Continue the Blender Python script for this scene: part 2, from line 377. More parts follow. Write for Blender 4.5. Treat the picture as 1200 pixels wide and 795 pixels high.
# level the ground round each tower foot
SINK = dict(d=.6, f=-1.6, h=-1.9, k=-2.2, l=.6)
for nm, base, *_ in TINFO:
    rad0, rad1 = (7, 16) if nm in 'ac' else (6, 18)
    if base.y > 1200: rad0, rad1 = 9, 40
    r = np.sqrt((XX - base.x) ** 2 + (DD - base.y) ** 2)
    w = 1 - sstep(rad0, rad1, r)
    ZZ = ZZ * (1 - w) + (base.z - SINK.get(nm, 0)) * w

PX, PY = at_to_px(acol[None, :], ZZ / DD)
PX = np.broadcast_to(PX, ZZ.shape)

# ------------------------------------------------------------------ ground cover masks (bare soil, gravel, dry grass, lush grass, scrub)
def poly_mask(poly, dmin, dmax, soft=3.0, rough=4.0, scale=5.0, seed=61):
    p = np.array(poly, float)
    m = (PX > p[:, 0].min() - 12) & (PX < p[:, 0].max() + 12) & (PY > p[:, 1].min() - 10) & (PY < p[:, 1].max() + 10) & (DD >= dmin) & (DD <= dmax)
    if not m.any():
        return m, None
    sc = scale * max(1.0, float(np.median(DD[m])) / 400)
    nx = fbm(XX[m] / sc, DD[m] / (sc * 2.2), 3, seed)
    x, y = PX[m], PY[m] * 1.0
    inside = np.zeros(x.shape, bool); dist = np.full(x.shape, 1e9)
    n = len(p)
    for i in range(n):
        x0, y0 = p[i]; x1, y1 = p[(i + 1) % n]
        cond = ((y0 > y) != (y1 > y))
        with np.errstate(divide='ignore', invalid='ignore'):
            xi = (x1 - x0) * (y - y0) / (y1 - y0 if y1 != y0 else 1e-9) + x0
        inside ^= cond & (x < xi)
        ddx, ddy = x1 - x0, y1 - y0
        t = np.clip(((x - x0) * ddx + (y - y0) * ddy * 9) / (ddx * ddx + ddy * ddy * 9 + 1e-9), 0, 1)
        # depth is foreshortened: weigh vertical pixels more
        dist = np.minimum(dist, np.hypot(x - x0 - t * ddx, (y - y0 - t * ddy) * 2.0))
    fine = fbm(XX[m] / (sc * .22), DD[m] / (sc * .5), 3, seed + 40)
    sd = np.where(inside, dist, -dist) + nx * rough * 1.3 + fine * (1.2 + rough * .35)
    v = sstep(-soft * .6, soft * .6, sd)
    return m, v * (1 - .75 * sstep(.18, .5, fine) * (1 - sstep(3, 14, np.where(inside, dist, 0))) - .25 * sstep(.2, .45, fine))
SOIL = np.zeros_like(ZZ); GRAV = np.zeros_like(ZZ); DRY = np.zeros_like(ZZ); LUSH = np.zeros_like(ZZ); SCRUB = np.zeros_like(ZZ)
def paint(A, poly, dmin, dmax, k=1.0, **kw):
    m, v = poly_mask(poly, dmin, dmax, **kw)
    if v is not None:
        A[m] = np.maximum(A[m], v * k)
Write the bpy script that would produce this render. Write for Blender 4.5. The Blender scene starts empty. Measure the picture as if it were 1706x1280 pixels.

(Aim of the task): Reproduce the records above exactly, from the first line through the line containing "PX = np.broadcast_to(PX, ZZ.shape)", and output nothing else.

(Result of this exercise):
Continue the Blender Python script for this scene: part 2, from line 377. More parts follow. Write for Blender 4.5. Treat the picture as 1200 pixels wide and 795 pixels high.
# level the ground round each tower foot
SINK = dict(d=.6, f=-1.6, h=-1.9, k=-2.2, l=.6)
for nm, base, *_ in TINFO:
    rad0, rad1 = (7, 16) if nm in 'ac' else (6, 18)
    if base.y > 1200: rad0, rad1 = 9, 40
    r = np.sqrt((XX - base.x) ** 2 + (DD - base.y) ** 2)
    w = 1 - sstep(rad0, rad1, r)
    ZZ = ZZ * (1 - w) + (base.z - SINK.get(nm, 0)) * w

PX, PY = at_to_px(acol[None, :], ZZ / DD)
PX = np.broadcast_to(PX, ZZ.shape)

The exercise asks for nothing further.